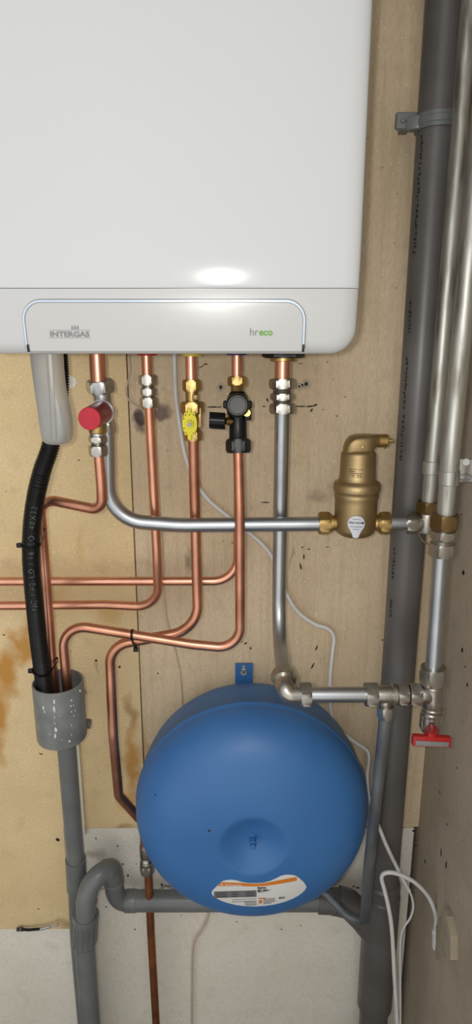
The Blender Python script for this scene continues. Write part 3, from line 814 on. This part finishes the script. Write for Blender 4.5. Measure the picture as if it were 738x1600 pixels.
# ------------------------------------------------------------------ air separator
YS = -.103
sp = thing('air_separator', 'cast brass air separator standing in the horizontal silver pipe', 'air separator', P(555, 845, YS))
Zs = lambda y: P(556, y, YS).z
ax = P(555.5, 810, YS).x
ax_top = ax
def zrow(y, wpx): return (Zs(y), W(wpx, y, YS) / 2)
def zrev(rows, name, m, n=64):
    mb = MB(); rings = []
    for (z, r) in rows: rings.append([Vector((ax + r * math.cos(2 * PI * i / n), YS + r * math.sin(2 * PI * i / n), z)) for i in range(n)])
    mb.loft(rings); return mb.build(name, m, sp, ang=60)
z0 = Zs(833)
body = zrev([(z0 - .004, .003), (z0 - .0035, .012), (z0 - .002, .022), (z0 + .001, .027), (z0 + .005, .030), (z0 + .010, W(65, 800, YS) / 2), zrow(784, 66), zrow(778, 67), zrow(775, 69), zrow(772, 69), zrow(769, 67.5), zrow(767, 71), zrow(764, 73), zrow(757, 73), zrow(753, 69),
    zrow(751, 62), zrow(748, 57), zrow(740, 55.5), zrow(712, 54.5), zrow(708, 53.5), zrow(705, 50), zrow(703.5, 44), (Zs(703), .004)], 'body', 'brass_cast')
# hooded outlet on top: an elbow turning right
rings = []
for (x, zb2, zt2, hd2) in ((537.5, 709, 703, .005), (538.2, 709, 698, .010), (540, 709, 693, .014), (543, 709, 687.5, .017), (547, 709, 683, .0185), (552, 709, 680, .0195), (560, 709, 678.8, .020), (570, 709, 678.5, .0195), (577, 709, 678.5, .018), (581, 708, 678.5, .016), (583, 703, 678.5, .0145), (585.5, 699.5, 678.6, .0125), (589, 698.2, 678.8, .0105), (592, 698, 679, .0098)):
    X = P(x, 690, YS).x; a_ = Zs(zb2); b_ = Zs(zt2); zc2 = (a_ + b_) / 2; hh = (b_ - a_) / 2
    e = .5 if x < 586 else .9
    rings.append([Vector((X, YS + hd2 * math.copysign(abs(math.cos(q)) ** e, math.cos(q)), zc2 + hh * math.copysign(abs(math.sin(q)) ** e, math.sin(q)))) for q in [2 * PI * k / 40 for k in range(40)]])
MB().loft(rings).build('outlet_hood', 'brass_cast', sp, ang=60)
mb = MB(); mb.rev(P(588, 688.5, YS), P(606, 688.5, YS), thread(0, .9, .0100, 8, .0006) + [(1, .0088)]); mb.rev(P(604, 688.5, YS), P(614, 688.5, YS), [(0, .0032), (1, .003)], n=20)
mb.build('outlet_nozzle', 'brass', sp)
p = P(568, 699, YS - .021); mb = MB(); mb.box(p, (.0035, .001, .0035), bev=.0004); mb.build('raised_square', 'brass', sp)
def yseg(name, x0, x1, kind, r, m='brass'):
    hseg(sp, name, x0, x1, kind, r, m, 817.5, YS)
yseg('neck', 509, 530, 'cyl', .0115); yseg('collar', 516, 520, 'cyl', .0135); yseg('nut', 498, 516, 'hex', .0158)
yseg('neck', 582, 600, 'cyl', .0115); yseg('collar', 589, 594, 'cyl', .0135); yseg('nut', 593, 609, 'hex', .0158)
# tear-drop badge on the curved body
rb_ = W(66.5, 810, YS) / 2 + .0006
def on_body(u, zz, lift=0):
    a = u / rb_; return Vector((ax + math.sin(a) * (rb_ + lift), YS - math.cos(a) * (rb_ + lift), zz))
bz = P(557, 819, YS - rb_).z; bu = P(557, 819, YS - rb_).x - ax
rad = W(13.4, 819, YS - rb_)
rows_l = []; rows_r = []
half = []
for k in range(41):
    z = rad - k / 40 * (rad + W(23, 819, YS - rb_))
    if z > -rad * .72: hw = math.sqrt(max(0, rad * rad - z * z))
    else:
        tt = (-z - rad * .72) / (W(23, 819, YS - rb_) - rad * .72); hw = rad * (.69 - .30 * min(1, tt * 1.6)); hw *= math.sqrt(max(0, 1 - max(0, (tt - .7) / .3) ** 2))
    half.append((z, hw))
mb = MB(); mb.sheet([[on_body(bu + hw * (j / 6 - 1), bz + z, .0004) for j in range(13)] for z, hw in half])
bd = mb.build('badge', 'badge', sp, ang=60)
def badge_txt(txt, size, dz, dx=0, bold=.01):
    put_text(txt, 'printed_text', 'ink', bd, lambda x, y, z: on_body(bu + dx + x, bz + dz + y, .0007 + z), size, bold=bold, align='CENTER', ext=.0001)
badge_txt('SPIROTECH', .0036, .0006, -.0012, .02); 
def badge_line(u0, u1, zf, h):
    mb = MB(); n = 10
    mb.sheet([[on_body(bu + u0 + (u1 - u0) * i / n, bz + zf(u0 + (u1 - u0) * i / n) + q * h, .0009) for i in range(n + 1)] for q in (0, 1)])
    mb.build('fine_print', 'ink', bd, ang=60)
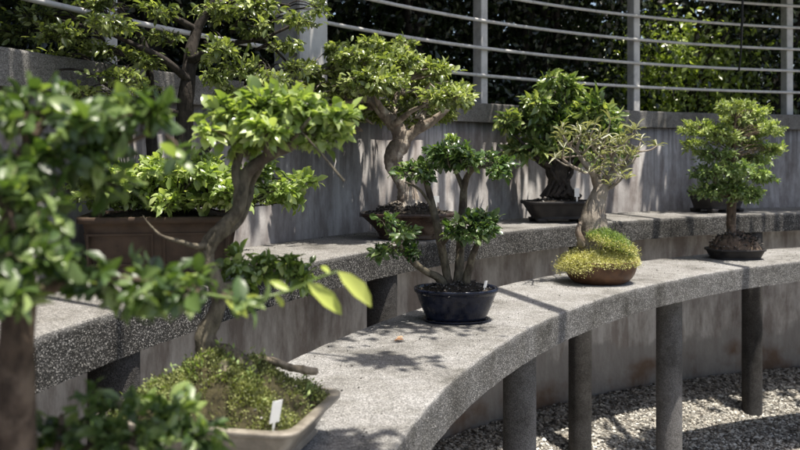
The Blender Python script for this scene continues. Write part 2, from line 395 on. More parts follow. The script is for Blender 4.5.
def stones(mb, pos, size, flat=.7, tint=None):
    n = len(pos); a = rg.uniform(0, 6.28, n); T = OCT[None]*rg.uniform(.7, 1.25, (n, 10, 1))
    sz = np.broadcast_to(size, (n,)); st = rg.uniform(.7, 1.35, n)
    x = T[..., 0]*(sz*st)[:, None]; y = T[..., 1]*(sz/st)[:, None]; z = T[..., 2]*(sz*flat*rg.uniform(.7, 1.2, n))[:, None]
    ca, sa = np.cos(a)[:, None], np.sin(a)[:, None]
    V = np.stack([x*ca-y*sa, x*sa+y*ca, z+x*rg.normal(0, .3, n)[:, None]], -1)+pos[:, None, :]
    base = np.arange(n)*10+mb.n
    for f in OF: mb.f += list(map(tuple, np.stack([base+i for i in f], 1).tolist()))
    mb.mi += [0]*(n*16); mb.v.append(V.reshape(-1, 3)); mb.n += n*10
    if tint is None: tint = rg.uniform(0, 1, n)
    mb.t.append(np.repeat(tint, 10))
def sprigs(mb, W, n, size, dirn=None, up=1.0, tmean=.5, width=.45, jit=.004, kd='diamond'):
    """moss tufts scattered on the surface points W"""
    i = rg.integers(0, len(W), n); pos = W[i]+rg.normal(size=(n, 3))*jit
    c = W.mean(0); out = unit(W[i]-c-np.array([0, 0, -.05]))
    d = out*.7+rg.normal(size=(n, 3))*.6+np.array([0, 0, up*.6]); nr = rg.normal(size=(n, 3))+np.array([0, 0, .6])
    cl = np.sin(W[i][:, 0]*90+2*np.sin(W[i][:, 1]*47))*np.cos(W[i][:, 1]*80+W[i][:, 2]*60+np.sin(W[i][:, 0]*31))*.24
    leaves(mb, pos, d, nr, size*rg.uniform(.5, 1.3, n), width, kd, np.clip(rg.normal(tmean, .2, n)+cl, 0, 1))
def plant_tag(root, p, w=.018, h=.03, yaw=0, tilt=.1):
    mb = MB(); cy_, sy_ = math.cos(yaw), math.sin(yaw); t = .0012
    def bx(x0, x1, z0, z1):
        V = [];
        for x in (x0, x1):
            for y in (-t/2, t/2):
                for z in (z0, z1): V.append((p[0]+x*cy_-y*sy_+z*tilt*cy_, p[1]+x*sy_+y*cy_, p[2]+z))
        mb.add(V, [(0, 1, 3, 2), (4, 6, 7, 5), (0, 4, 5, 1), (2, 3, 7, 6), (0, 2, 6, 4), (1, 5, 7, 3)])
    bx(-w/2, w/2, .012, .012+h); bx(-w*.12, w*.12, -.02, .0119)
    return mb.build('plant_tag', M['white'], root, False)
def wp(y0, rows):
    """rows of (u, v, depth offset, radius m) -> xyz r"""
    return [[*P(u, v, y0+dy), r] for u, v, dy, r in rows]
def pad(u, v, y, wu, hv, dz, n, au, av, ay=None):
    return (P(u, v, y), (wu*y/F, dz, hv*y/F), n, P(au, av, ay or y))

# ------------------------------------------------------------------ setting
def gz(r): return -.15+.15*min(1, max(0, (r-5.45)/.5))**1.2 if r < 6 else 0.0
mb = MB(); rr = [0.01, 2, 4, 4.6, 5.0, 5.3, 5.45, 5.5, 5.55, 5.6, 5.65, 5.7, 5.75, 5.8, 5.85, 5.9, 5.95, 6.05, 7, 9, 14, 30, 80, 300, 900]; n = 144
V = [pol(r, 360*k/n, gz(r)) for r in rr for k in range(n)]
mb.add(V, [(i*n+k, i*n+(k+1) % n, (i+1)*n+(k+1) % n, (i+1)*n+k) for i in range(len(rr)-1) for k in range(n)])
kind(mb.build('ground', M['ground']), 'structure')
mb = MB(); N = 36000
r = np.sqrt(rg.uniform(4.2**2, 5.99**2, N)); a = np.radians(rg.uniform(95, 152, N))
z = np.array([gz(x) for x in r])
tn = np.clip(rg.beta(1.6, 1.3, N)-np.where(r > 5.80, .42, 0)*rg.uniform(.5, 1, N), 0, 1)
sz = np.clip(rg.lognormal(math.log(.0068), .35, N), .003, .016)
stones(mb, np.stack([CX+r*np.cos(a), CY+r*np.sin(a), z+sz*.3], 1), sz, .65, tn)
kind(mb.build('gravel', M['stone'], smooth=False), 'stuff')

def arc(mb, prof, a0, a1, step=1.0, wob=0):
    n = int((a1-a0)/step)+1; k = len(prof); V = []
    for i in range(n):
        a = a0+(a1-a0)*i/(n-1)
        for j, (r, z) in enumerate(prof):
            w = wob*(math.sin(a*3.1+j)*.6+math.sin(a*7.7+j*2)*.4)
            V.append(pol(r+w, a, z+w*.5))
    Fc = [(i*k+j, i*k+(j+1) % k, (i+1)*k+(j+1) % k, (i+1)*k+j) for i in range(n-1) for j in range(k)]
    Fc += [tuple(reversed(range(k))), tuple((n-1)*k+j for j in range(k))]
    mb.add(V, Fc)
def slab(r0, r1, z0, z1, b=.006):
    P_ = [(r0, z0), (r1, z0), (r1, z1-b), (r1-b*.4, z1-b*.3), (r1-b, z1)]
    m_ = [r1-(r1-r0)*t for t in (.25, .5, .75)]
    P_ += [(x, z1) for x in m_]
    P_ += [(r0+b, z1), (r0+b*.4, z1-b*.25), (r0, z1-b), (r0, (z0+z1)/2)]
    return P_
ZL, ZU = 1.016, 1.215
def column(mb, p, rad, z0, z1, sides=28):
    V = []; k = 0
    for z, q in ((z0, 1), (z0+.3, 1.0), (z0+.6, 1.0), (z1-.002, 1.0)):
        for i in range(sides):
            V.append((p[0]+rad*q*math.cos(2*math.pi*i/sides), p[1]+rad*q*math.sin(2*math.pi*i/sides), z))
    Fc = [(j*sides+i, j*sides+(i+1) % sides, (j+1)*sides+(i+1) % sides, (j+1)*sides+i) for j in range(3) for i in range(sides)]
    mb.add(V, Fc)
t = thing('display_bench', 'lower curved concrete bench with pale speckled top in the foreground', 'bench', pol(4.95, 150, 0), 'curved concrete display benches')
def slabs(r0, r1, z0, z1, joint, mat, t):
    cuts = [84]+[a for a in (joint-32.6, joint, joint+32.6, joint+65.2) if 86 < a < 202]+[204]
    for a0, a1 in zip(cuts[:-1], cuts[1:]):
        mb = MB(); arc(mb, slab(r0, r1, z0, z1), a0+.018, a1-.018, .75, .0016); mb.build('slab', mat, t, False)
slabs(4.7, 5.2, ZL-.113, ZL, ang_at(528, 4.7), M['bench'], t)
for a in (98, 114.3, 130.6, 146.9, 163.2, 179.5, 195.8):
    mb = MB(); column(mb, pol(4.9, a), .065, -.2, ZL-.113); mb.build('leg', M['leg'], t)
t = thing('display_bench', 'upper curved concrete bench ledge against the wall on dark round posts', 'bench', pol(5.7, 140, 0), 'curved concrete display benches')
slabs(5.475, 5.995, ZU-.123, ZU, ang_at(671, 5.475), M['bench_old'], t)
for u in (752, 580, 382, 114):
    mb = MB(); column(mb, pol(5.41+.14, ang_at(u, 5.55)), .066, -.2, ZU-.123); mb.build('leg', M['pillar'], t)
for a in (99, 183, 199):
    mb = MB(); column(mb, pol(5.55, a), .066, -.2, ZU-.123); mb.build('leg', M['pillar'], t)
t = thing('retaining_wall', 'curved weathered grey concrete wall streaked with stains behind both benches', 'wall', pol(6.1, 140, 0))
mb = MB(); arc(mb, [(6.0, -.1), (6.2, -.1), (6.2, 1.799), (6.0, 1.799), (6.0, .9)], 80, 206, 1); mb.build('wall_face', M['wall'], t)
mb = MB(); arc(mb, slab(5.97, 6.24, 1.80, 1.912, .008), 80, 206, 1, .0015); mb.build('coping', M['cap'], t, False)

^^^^

■ **WHAT IS NEEDED**
Your task is to report how many lines of the material include the string "stack". Give the number and no other words.

■ **OUTPUT OF THE TASK**
3